Although I counted inventory, sent out confirmations, looked at audit trails, analyzed inconsistencies, talked to management, and looked for unreported exposures, I never knew whether I was doing the right thing. On top of that I was constrained by the budget set by the client. If I needed 40 hours to do the job and the client only wanted to pay for 20, I charged 20 and worked 40.
If someone lied to me, they probably got away with it. Who’s going to know the business better? Who knows where to hide things? Who knows what is right and wrong? Who knows all of the alternatives? Them or me?
The $64 billion failure of Enron now has accountants, investment analysts, and Enron executives being questioned by the US Senate as if they were supposed to know something was going on.
Internal company memos show that the board and the office of Chairman Kenneth Lay approved the off-the-books partnerships that ultimately led to Enron's fall. Twice the company waived its code of ethics to allow Enron's former CFO to head several of these partnerships.
Revelations that AA was aware of the partnership structures, acted as both external and internal auditor and shredded documents have made even the most skeptical observers rethink what little faith they placed in accountants.
There's even a joke among traders that the next great investment play will be shorting a basket of stocks audited by Andersen.
A look back at the reports from stock analysts before the company's downfall makes clear that the stock analysts, supposedly highly qualified in corporate finance, didn't understand much of the way Enron earned its money and kept debt off its balance sheet.
Worse, even after Enron's problems came to light, several analysts from top investment banks continued to recommend the stock while acknowledging the enigma had yet to be fully unraveled.
For years, FASB has tried to get Corporate America to disclose more details on off-balance-sheet transactions. They have even tried to get Corporate America to put more financial transactions on the books. And every time they get too close, they call FASB, the Big 5 and the SEC and tell them to back off.

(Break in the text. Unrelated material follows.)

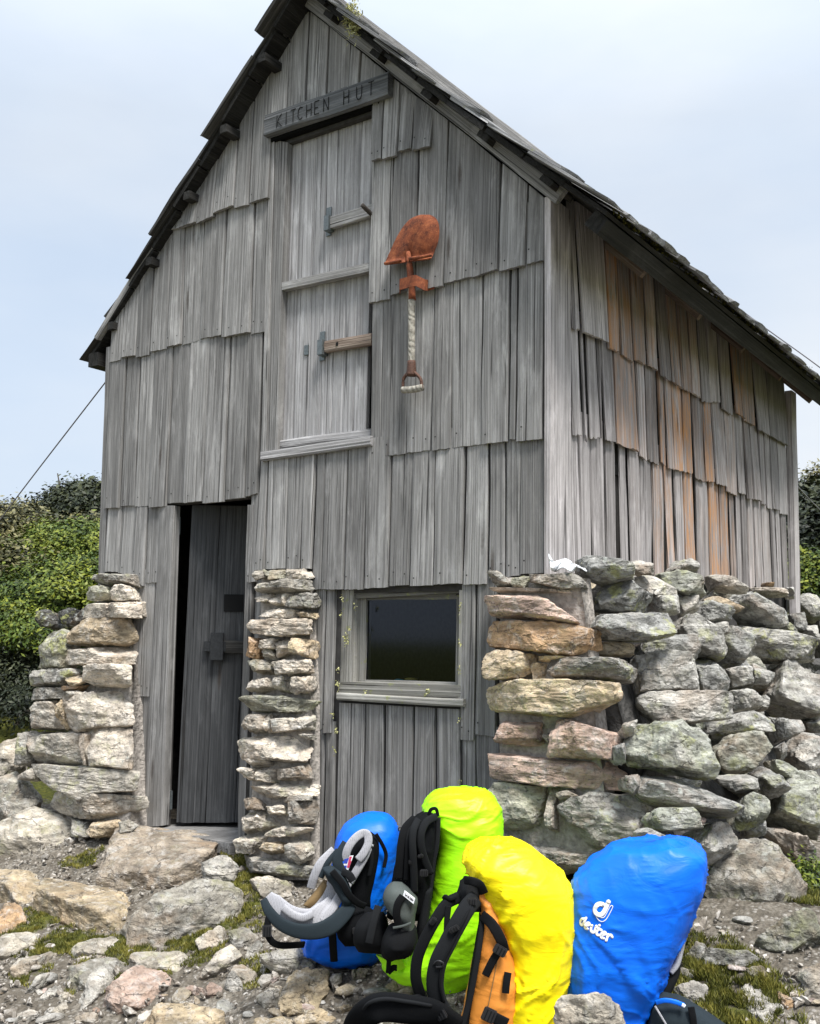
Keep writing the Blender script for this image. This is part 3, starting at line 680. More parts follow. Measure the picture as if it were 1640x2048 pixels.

Since Corporate America pays their bills, who do think calls the shots in the long run?
And it's now known that the SEC gave Enron waivers from two regulations that would have prompted detailed financial disclosures.
Corporate balance sheets increasingly look like those of financial institutions, with the use of derivatives, vendor financing loans, third-party equity stakes and stock options.
Given these circumstances, can auditors really do their job? I don’t think so.